There are two effects: the falling sand F does not count on the scale, making it lighter. Then there is pressure contribution from the momentum change d/dt B of the sand when reaching the floor. The scale shows
H + S - F + v d/dt B
where H is the weight of the hourglass, S is the total weight of the sand F is the weight of the falling sand and B is the weight of the sand at the bottom and v is the velocity of the sand reaching the bottom. The dynamic is larger if the hourglass has reached almost the end and the last grains reach the ground. It is smaller if the stream of sand has not yet reached the bottom. In the general case, the result depends on the size of the gravitational constant.


My immediate reaction was that the flowing sand should have lower weight because the missing sand that is falling. The pressure of the sand when reaching the bottom is smaller.
  • Look at the situation with one heavy sand grain. In the falling case, its weight does not count. After having reached the bottom, the weight of rock counts. The falling case was less.
  • For a very long hour glass that most of the sand can be in a free falling situation.
What is known?
  • This youtube video from the action lab measures larger weight when flowing.
  • A web-search finds a paper "Weight of an hourglass" Theory and experiment in quantitative comparison by Achim Sack and Thorsten Poeschel, Am.

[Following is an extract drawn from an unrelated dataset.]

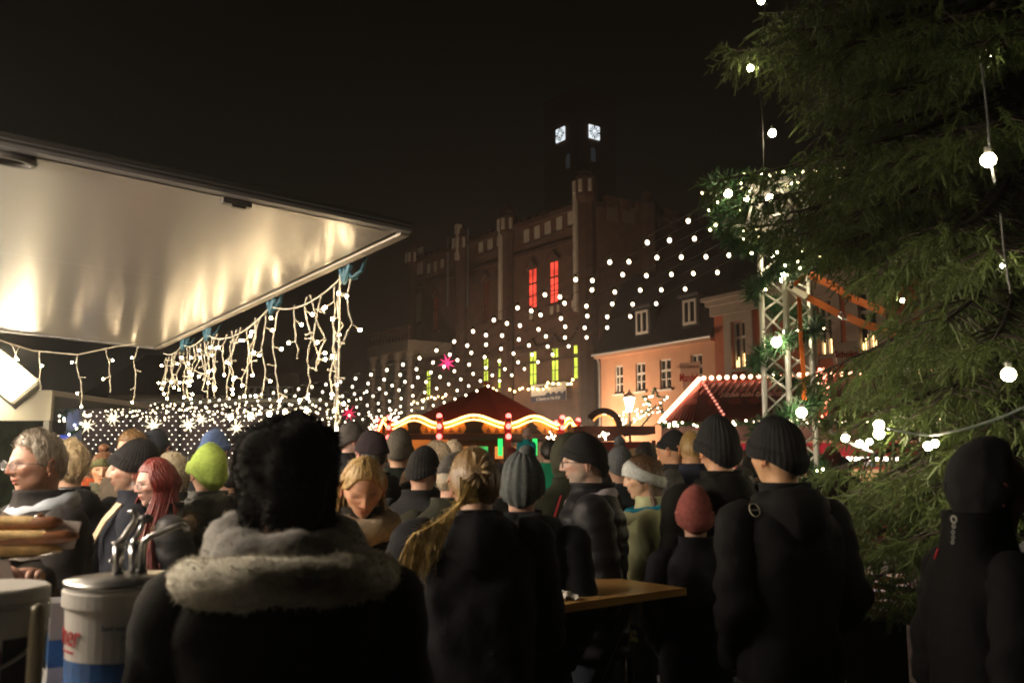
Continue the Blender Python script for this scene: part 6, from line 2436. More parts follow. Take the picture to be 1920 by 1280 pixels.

J. Phys. 85, 98-107, 2017. In the abstract they mention that since the hourglass changes weight due to accelerated motion of the center of mass. Here is the paper [PDF]. This is an interesting argument. If you take a closed body and internally make an accelerated change of center of mass, it changes the weight. But it is only one effect.

More thinking

At the moment, I believe the situation depends on the situation and parameters. Lets look a bit more closely at a single grain falling. Assume the fall length is L. Before the fall, the scale shows the weight H (hourglass plus grain weight). During the fall, of time t = sqrt(2 L/g) scale will show H-m. At arrival the grain has velocity v=g t = sqrt(2 L g) and momentum M sqrt(2 L g). Assume this momentum gets changed to zero during 1 unit of time. During this time, the scale shows H + m sqrt(2 L g). Afterwards, the grain is again at rest and the scale shows again H.

When taking many grains, we see that we have to compare m sqrt(2 L/g) and m sqrt(2 L g). This means that the flowing case is heavier if g is larger than 1 and lighter if g is smaller than 1.